Álfrún Gunnlaugsdóttir

1938 - 2021

Iceland

Álfrún Gunnlaugsdóttir was born in Reykjavík, studied literature in Spain in the 1960s, did a PhD at the University of Barcelona, and worked as a professor of literature at the University of Iceland until 2006. She is a mother with one child.

After her debut in 1982 with her short story collection Af manna völdum, she made a name for herself with her novel Þel, 1984, which mirrors the intellectual climate of the 1960s in Iceland and Spain. Her modernist novel Hringsól, 1987, takes place in the wartime and post-war years, while her big novel Hvatt að rúnum, 1993, is set in three historical epochs in Iceland and the continent. She also wrote a thesis entitled Tristán en el Norte, 1978.

Additions by the editorial team 2011:

The above biography was first published in 1998. Since then, Álfrún Gunnlaugsdóttir has written two novels Yfir Ebrofljótið, 2001, and  Rán, 2008.
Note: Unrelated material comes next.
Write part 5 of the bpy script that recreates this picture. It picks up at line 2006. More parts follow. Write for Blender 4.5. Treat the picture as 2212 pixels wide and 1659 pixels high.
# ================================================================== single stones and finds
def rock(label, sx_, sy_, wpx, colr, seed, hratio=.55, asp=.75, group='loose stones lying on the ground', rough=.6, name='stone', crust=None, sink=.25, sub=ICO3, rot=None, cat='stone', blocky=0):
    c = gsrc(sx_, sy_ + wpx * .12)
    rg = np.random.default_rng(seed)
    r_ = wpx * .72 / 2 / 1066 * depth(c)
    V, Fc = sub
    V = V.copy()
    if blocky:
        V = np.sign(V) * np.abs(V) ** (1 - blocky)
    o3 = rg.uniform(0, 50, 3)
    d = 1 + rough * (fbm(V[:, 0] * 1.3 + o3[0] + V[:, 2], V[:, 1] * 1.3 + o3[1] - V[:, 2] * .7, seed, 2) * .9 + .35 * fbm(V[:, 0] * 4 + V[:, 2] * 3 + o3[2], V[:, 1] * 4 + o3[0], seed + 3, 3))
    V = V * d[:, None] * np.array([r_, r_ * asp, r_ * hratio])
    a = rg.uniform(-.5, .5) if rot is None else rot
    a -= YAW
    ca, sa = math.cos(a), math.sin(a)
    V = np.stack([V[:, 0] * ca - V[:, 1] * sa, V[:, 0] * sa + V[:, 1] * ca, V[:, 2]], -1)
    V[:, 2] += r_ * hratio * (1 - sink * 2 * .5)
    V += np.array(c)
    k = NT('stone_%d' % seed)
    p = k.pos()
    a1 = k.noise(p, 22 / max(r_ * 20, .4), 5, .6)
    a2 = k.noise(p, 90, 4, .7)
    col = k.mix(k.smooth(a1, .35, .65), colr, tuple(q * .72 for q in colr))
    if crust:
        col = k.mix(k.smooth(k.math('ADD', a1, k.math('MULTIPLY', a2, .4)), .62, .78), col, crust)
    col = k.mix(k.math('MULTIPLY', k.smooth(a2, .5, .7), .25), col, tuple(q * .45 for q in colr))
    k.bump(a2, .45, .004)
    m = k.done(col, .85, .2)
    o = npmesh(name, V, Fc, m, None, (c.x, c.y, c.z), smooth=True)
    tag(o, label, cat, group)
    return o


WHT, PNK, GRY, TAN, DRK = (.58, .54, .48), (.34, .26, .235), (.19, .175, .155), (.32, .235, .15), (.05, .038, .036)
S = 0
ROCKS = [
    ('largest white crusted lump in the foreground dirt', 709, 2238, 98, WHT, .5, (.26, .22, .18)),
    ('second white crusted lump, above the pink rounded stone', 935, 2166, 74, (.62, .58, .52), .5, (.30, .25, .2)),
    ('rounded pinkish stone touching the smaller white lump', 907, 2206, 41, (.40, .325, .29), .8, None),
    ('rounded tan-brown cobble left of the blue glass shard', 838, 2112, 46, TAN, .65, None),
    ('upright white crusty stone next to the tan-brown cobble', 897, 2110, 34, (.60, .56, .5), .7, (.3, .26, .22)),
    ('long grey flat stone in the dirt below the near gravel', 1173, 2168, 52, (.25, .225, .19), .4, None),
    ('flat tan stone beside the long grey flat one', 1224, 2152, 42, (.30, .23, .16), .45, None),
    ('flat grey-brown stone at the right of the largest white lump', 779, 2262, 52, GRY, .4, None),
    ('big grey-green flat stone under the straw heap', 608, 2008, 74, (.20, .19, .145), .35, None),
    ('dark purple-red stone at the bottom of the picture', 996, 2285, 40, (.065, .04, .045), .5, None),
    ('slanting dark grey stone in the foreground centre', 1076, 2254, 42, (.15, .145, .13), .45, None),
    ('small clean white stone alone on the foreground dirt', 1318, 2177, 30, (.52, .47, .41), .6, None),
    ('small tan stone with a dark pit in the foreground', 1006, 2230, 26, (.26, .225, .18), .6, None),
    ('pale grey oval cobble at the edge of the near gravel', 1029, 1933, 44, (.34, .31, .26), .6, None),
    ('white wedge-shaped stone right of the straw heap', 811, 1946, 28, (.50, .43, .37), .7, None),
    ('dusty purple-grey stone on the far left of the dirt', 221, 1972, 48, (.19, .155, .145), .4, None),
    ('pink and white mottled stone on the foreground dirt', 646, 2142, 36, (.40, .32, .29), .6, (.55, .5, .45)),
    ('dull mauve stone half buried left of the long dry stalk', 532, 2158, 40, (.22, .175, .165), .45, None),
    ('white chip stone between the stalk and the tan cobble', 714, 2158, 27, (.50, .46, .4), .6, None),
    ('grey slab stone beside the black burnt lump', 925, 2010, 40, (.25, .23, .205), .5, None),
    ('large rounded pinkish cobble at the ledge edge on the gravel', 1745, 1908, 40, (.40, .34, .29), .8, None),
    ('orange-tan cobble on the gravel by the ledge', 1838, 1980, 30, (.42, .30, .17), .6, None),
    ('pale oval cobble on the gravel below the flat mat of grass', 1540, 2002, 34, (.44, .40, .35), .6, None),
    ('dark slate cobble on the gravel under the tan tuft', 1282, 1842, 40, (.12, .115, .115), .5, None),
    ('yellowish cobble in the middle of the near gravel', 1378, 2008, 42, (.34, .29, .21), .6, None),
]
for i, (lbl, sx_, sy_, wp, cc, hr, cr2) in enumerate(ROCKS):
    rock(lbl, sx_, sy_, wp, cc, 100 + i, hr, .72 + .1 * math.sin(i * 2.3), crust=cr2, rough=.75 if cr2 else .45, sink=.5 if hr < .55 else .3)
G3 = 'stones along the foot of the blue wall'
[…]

She has been nominated thrice for the Nordic Council Literature Prize: for Hringsól (1987; Circle), Hvatt að rúnum (1993; Rune Chant), and Yfir Ebrofljótið (2001; Across the Ebro River). Her latest book, Rán (2008), was nominated for the Icelandic Literary Award in 2008, and she received both the DV Cultural Awards and the Fjöruverðlaun for the book.